Citibank (NYSE: C) Slapped with $600,000 Fine from Financial Industry Regulatory Authority

Citibank (NYSE: C) has been assessed a $600,000 fine to settle claims from the Financial concerning supervision over certain derivative transactions that allowed some foreign clients to avoid paying taxes on dividends.

The Financial Industry Regulatory Authority (FINRA) stated that Citigroup failed its duty to supervise trades and swaps of derivatives between 2002 and 2005.

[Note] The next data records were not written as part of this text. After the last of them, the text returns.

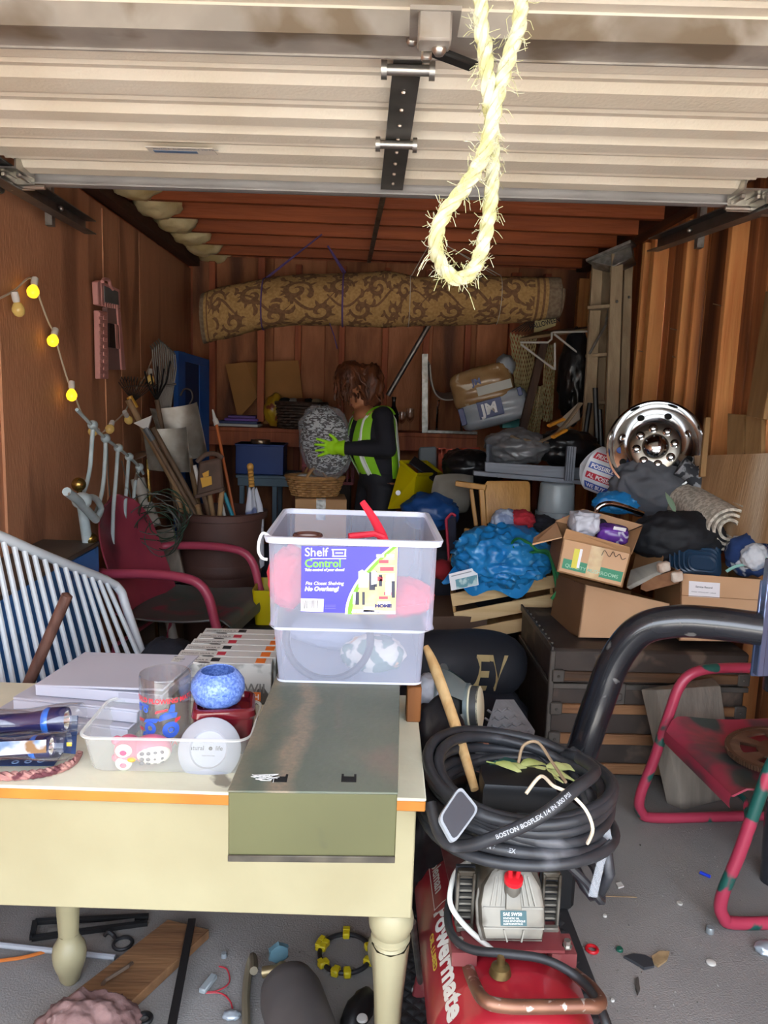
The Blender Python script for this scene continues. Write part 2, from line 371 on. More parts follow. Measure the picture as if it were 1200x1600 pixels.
# door tracks: dark angle irons on hangers
def track(name, a, b, up, label):
    t = T(name, label, 'door track', a)
    part('rail', MB().bar(a, b, .006, .062).bar(V(a)+V((up*.025, 0, -.03)), V(b)+V((up*.025, 0, -.03)), .055, .005).bar(V(a)+V((up*.025, 0, .03)), V(b)+V((up*.025, 0, .03)), .055, .005), dark, t)
    q = V(a).lerp(V(b), .62); part('hanger', MB().box((q.x-up*.02, q.y, q.z+.06), (.03, .035, .26), .002), steel, t)
    part('bolt', MB().ball((q.x+up*.03, q.y-.01, q.z), .012, 5), bright, t)
track('door_track', P(-40, 252, 2.5), P(133, 355, 3.95), 1, 'dark angle-iron door track along the left plywood wall')
track('door_track', P(1240, 305, 2.5), P(1028, 383, 3.95), -1, 'dark angle-iron door track along the right studs')
# ---------------------------------------------------------------- yellow rope hanging in a loop from the door
YR = .92
ropem = mat('rope_yellow', 'a5a270', .9, c2='afac84', s=30, st=(1, 1, 1), c3='b8b69c', s3=60, t3=.55, w3=.1)
pts = [(750, -60), (752, 0), (757, 70), (764, 150), (769, 220), (768, 300), (758, 370), (741, 418), (716, 436), (690, 415), (681, 378), (694, 335), (728, 290), (752, 250), (766, 205), (780, 140), (801, 70), (815, 0), (822, -60)]
c = [P(x, y, YR + (.012 if 4 <= i <= 9 else -.012)) for i, (x, y) in enumerate(pts)]
c[0].z = c[-1].z = ZD-.03
c = cr(c, 14); rt = T('rope', 'hanging loop of frayed pale yellow rope at the raised door', 'rope', c[0])
L = [0]
for a, b in zip(c, c[1:]): L.append(L[-1]+(b-a).length)
Rr = .0074; frm = []
up = V((0, 1, 0)); fray = MB()
for k in range(3):
    q = []
    for i, p in enumerate(c):
        d = (c[min(i+1, len(c)-1)]-c[max(i-1, 0)]).normalized(); u = (up-d*d.dot(up)).normalized(); s_ = d.cross(u); ph = L[i]*2*pi/.055+k*2*pi/3
        q.append(p+(u*cos(ph)+s_*sin(ph))*Rr*.56)
    part('strand', MB().tube(q, Rr*.66, 7), ropem, rt)
for i in range(620):
    j = random.randrange(10, len(c)-10); d = V((rnd(-1, 1), rnd(-1, 1), rnd(-1, 1))).normalized(); long_ = 90 < j < 215
    l = rnd(.008, .016) if not long_ or rnd(0, 1) < .8 else rnd(.012, .03); fray.tube([c[j]+d*Rr*.8, c[j]+d*(Rr+l*.5), c[j]+d*(Rr+l*.9)+V((0, 0, rnd(-.012, .006)))], .00035, 3)
part('frayed_fibres', fray, ropem, rt, kind='stuff')
# ================================================================ TABLE AND WHAT STANDS ON IT
TZ = .76
paintc = mat('cream_paint', 'a09979', .45, c2='989070', s=4, bump=.08, bs=25, c3='6a4a3a', s3=22, t3=.77, w3=.006, st3=(.5, 1, 1.4))
paintt = mat('cream_top', 'dfddc6', .5, c2='d0ceb6', s=5, bump=.12, bs=30, c3='8a8474', s3=9, t3=.7, w3=.02)
orange = mat('orange_edge', 'c07a2c', .5, c2='b06c24', s=7, c3='7a4a2a', s3=8, t3=.66)
tm = Matrix.Translation((.14, 1.417, 0)) @ Matrix.Rotation(rad(-1.4), 4, 'Z')
TW, TD = 1.32, .53
tb = T('farm_table', 'cream painted table with turned legs and a worn orange top edge', 'table', tm.translation)
part('tabletop', MB(tm).box((-TW/2, TD/2, TZ-.0035), (TW, TD, .007), .002), paintt, tb)
part('top_edge', MB(tm).box((-TW/2, TD/2, TZ-.018), (TW-.002, TD-.002, .022), .002), orange, tb, label='worn orange edge under the cream top')
za = P(630, 1441, 1.435).z
part('apron', MB(tm).box((-TW/2, .04, (TZ-.029+za)/2), (TW-.035, .025, TZ-.029-za), .003).box((-TW/2, TD-.04, (TZ-.029+za)/2), (TW-.035, .025, TZ-.029-za), .003).box((-.03, TD/2, (TZ-.029+za)/2), (.025, TD-.08, TZ-.029-za), .003).box((-TW+.03, TD/2, (TZ-.029+za)/2), (.025, TD-.08, TZ-.029-za), .003), paintc, tb)
lp = [(0, 0), (.018, 0), (.026, .012), (.03, .03), (.036, .045), (.041, .065), (.043, .085), (.04, .105), (.031, .12), (.026, .13), (.026, .14)]
lq = [(.027, .14), (.04, za-.115), (.041, za-.1)]
lr = [(.036, za-.1), (.033, za-.094), (.037, za-.088), (.043, za-.084), (.043, za-.079), (.036, za-.074), (.041, za-.068), (.048, za-.052), (.049, za-.036), (.045, za-.018), (.04, za-.01), (.043, za-.004), (.043, za+.06), (0, za+.06)]
lq = [(.0265, .14), (.032, .25), (.041, za-.11), (.041, za-.1)]
for x, y in ((-.058, .082), (-TW+.065, .082), (-.065, TD-.09), (-.885, TD-.145)):
    part('leg', MB(tm @ Matrix.Translation((x, y, 0))).lathe(lp, 20).lathe(lq, 8).lathe(lr, 20), paintc, tb, 50)
# ---------------------------------------------------------------- green steel box
olive = mat('olive_paint', '555536', .45, c2='4f4f32', s=3, c3='41412f', s3=6, t3=.68, w3=.06)
rusty = mat('rusty_green', '50594d', .5, c2='5e6457', s=4, d=9, bump=.15, bs=60, c3='75645a', s3=6.5, t3=.62, w3=.08, st3=(1, .3, 1))
def streaks(M):
    "worn tan streaks along the lid: one by its left edge, one down its middle"
    t = M.node_tree; N = t.nodes.new; L = t.links.new; b = t.nodes['Principled BSDF']; src = b.inputs['Base Color'].links[0].from_socket
    tc = N('ShaderNodeTexCoord'); sx = N('ShaderNodeSeparateXYZ'); L(tc.outputs['Object'], sx.inputs[0])
    n1 = N('ShaderNodeTexNoise'); n1.inputs['Scale'].default_value = 9; n1.inputs['Detail'].default_value = 6; L(tc.outputs['Object'], n1.inputs['Vector'])
    n2 = N('ShaderNodeTexNoise'); n2.inputs['Scale'].default_value = 110; n2.inputs['Detail'].default_value = 6; L(tc.outputs['Object'], n2.inputs['Vector'])
    def ma(op, a, b_):
        m = N('ShaderNodeMath'); m.operation = op
        for i, v in enumerate((a, b_)):
            if isinstance(v, (int, float)): m.inputs[i].default_value = v
            else: L(v, m.inputs[i])
        return m.outputs[0]
    v = ma('ADD', ma('MULTIPLY', ma('ADD', sx.outputs[0], .145), 3.3), ma('MULTIPLY', ma('SUBTRACT', n1.outputs[0], .5), .28)); v = ma('SUBTRACT', v, ma('MULTIPLY', sx.outputs[1], .16))
    rp = N('ShaderNodeValToRGB'); e = rp.color_ramp.elements; e[0].position = 0; e[0].color = (.75, .75, .75, 1); e[1].position = 1; e[1].color = (0, 0, 0, 1)
    for p, k in ((.08, .45), (.16, 0), (.24, .1), (.3, .8), (.35, .75), (.42, 0)): q = e.new(p); q.color = (k, k, k, 1)
    L(v, rp.inputs[0]); k = ma('MULTIPLY', rp.outputs[0], ma('MULTIPLY', n2.outputs[0], 1.5)); mx = N('ShaderNodeMix'); mx.data_type = 'RGBA'; L(k, mx.inputs[0]); L(src, mx.inputs[6]); mx.inputs[7].default_value = C('8c7c68'); L(mx.outputs[2], b.inputs['Base Color'])
streaks(rusty)
edge = mat('bare_edge', '5f5a50', .4, .6, c2='4a4640', s=20)
b0, b1 = (-.2135, 1.203), (.07, 1.207); BY = 1.96; ZT = .888
gb = T('steel_box', 'long olive green steel box with rusty lid overhanging the table edge', 'box', (-.07, 1.5, TZ))
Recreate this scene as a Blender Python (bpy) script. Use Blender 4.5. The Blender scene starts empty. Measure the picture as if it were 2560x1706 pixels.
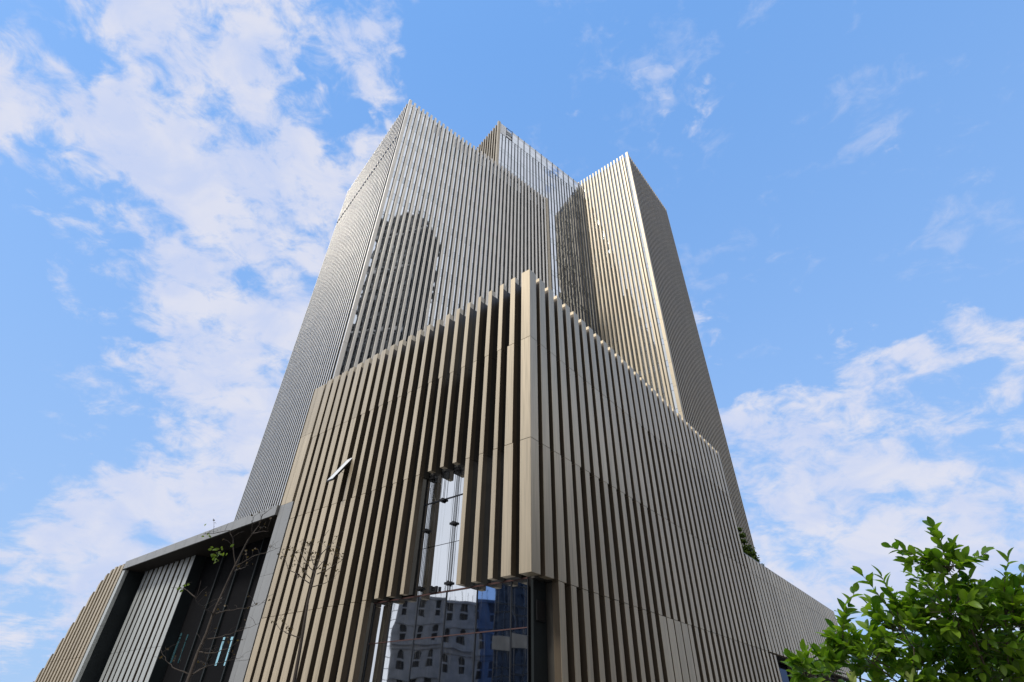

Susan Merril, FINRA’s chief enforcement officer, said “Citigroup’s inadequate supervision resulted in improper trading.” Merril continued, “Increasingly complex trading strategies must be governed by supervision that is equally sophisticated.”

The U.S. Senate weighed in on the issue by creating a new inquiry concerning Wall Street. Specifically, the inquiry alleged that some firms were involved in manipulating derivatives and stock-loans to give clients a means of avoiding hundreds of millions of dollars in taxes.

Citibank moved to provide the IRS with full disclosure concerning the allegations and paid $24 million for the years of 2003 to 2006, according to the Senate’s Permanent Subcommittee on Investigations. “We are pleased to have this matter resolved,” said Citibank spokeswoman Danielle Romero-Apsilos said in an e-mailed statement.

This development is part of an ongoing effort by the federal government’s attempt to crack down on tax evasion in hopes of lessening the increasing budget deficits that have come as a result of excessive spending and declining tax revenues.